Pre-Draft Camp Q&A With Storm Assistants

Storm assistant coaches Jenny Boucek and Jessie Kenlaw, along with Head Coach Anne Donovan, spent the last two days in New York, watching the WNBA's Pre-Draft Camp in preparation for next week's Draft. Boucek and Kenlaw were barely off the plane and back in Seattle, a suitcase still in the process of being unpacked, when STORM.WNBA.COM caught up with them to ask a few questions about the camp.

From left to right, Shereka Wright, Rebekkah Brunson, Shameka Christon and Chandi Jones were some of the players the Storm was watching closely.
Matt Wurst/NBAE/Getty
STORM.WNBA.COM: How important is the Pre-Draft Camp for evaluating prospects?
Jessie Kenlaw
: I thought it was very important this year, in particular, because we didn't have an opportunity to see some of the players that were there at camp. They only brought in 30 (players), but I thought it was a quality 30. Some of the top players weren't there, but it gave us an opportunity to see a few of the players up close and personal that we hadn't had a chance to see, and, in our opinions, some of them, I think their stock went up, and others, it went down. I won't call any names. I thought it was great and something that we needed.

Is it more valuable for players who haven't gotten a lot of exposure?
: Absolutely, because there were a couple there from smaller schools, and it was very valuable for us to be able to see them.

A number of the players in the mix for your first-round pick were in attendance. Were you watching them closely?
Jenny Boucek
: Definitely. Definitely we were focused on the players that are in that pool that we're looking at. Some of them that we're looking at weren't there, but some of them that were there were (Chandi) Jones, (Shameka) Christon, (Rebekkah) Brunson. Who else?
Jessie: Wright, Shereka Wright.
Jenny: Then, the other ones we're looking at weren't there.

How about Tournament play? How important is that for evaluating players?
: You try to see them as much as you can in as many situations as possible. You want to see them practice, you want to see them in regular-season games, you want to see them in tournament games, where it's do-or-die, because the more different situations you see them in, the better your understanding of their intangibles, their character, how they react to different situations.

Based on that list you mentioned before, how many players are in the mix for the sixth pick right now?
: It's like six players. It depends on if somebody falls. Obviously, any of the players that we're planning on going ahead of us, is somebody we're interested in. So any of those top six that would fall, plus another four or five.

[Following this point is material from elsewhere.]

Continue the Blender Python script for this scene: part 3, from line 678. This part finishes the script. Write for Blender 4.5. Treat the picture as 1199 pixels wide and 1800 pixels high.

With the top four picks relatively set, is the fifth pick (New York) really important to determining who you end up drafting?
: Yeah, because I think they're looking for a similar type of player.
Jessie: But I don't think the top four are set.
Jenny: I don't think so either. I think number one is set, that's about it.
Jessie: Right. Anything can happen after number one.

Was there a lot of trade talk during the camp?
: Always. There's always a lot more talk than action.